Atlantic City and New Jersey, if it chooses, could become the global capital of "the Next Gaming industry", a hub for online commerce, as well as the high-tech jobs and infrastructure investments it would create. The integration of this new, high-tech industry with Atlantic City's resort casinos would be a powerful vehicle for driving foot traffic and revenue in this town.

Some suggest that sports betting in New Jersey be limited to the casinos. That would be a fine plan if this were 1980, and not 2010. To suggest that sports wagering be limited in that way would be to ignore what the Internet and technology has accomplished in the last decade. Instead, we should work hard to integrate the online market with the offline, Atlantic City resort casino market in a way that drives growth for both, and significant tax revenue for the state.

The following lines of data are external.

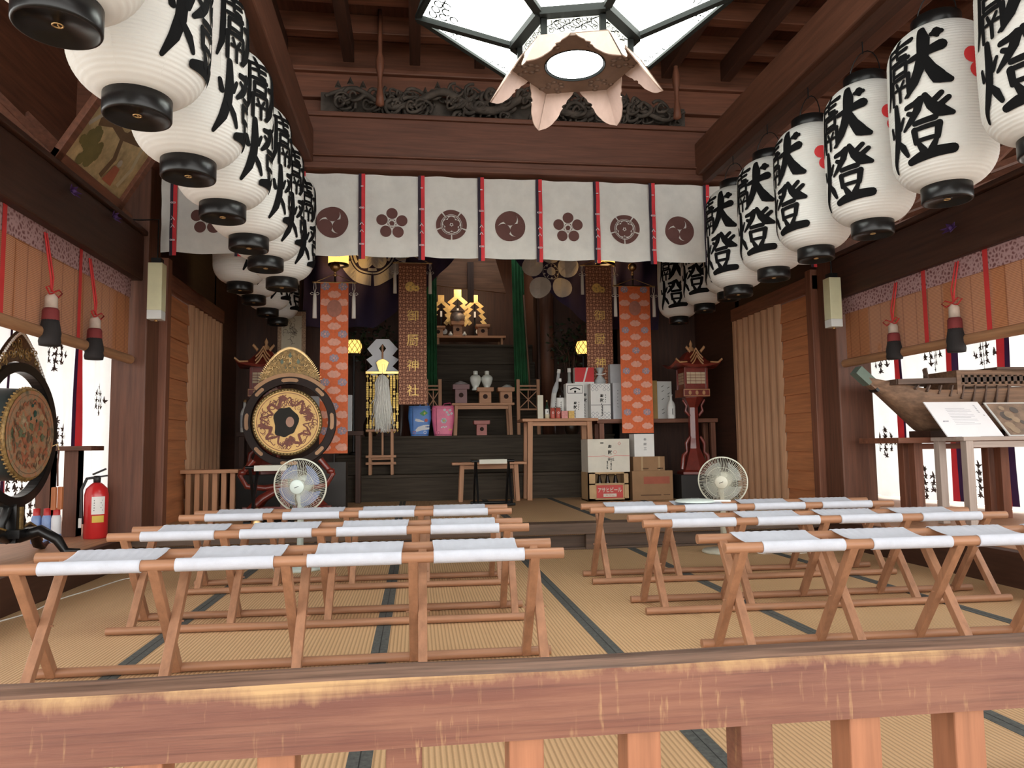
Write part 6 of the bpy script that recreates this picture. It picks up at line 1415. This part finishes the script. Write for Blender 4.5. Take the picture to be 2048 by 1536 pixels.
o.build('openwork_crown', [mat('brown_openwork', (.12, .07, .04), .5, .3, var=.4, vs=40), PAPER, GILTF], t)
o = MB(); o.bar((DX+HX, DY, .30), (DX+HX, DY, DZ-.43), .10, .10, (0, 1, 0), 0); o.bar((DX+HX+.055, DY, .33), (DX+HX+.055, DY, DZ-.45), .03, .012, (1, 0, 0), 1); o.cbox((DX+HX, DY, .36), (.2, .22, .05), 0); 
for s in (-1, 1):
    o.tube([(DX+HX+.0, DY+s*.05, .52), (DX+HX, DY+s*.12, .42), (DX+HX, DY+s*.10, .36)], [.03, .025, .02], 8)
    o.tube([(DX+HX, DY+s*.04, .33), (DX+HX, DY+s*.17, .37), (DX+HX, DY+s*.28, .33), (DX+HX, DY+s*.33, .25), (DX+HX, DY+s*.40, .225), (DX+HX, DY+s*.46, .245)], [.035, .038, .034, .03, .022, .014], 10)
    o.tube([(DX+HX+s*.04, DY, .33), (DX+HX+s*.17, DY, .37), (DX+HX+s*.27, DY, .31), (DX+HX+s*.32, DY, .235), (DX+HX+s*.40, DY, .24)], [.035, .036, .032, .026, .014], 10)
    o.tube([(DX+HX+.02, DY+s*.10, .385), (DX+HX+.02, DY+s*.18, .405), (DX+HX+.02, DY+s*.29, .36), (DX+HX+.02, DY+s*.345, .27)], .008, 6, m=1)
o.build('scroll_stand', [lac(), GILTF], t)
o = MB(); o.tube([(DX-.01, DY+.28, DZ-.08), (DX+.02, DY+.31, DZ-.06), (DX+.03, DY+.31, DZ-.10)], .004, 6); o.build('hook', BRASS, t)
yq = DY+.31; xq = DX+.03; t = thing('wooden_clapper', 'pair of orange wooden blocks hanging on a cord from the left drum', 'clapper', (xq, yq, DZ-.5))
o = MB(); o.tube([(xq, yq, DZ-.10), (xq-.005, yq, DZ-.2), (xq, yq, DZ-.34)], .006, 6); o.build('cord', mat('brown_cord', (.12, .05, .035), .8, var=.1), t)
for e in (-1, 1): o = MB(); o.cbox((xq+e*.012, yq+e*.018, DZ-.42), (.028, .03, .15)); o.build('block', mat('orange_wood', (.45, .15, .055), .5, var=.15), t, .004)

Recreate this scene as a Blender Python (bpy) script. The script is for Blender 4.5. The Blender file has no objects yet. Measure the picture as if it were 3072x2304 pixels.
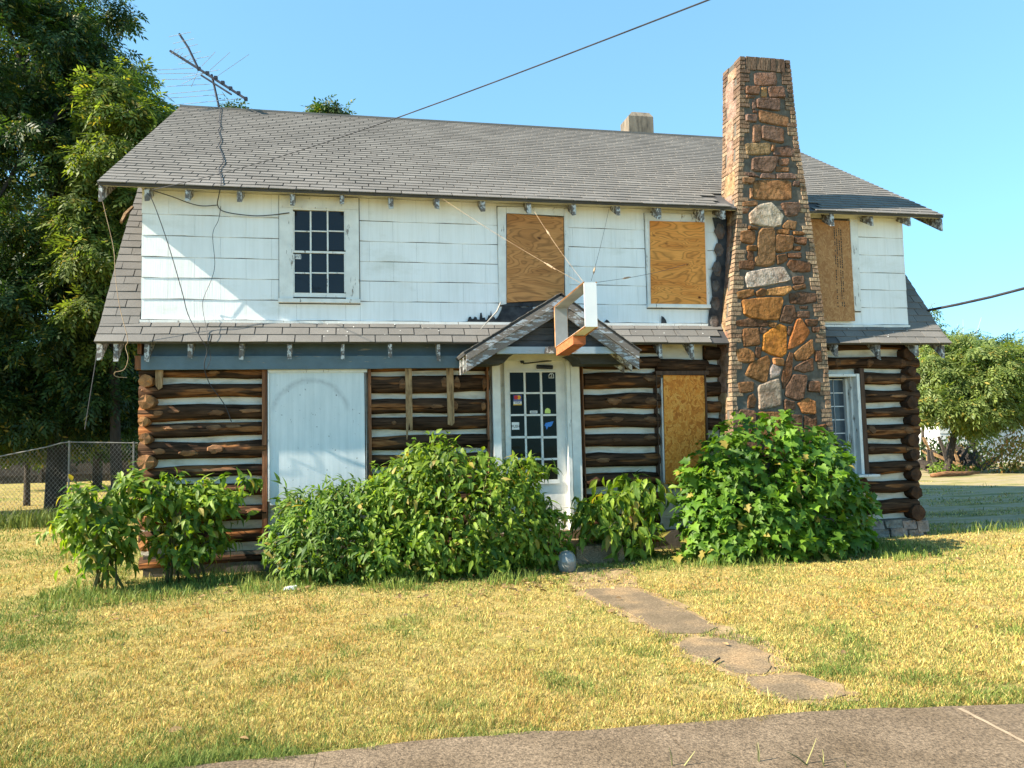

While all of what I have said is a recognition of the economic realities of state-regulated sports wagering, the professional sports leagues and the NCAA will continue to oppose the "expansion" of sports betting. This is no "expansion". This is a "migration", of an underground economy approaching a half-trillion dollars in size, into transparent and regulated venues. 

The leagues - especially the NFL - will say that expansion of state-regulated sports wagering with threaten the inegrity of their games. That is an argument that cannot be logically sustained. So what the leagues are saying is, in effect, "leave this marketplace underground". Does that make sense? Can anyone really believe that leaving this underground economy to organized crime and street-level operators would be preferable to state regulation? No. Precisely the opposite is true. Yet the leagues continue to make this illogical argument, and probably will all the way up until the point where they sign lucrative revenue sharing agreements with betting operators like they have in European soccer.

The bottom line: there is no need for New Jersey to get out the backhoes and go on a treasure hunt for sports betting gold. It's right here, for everyone to see and benefit from. But perhaps they can help the NFL and the other leagues dig their heads out of the sand.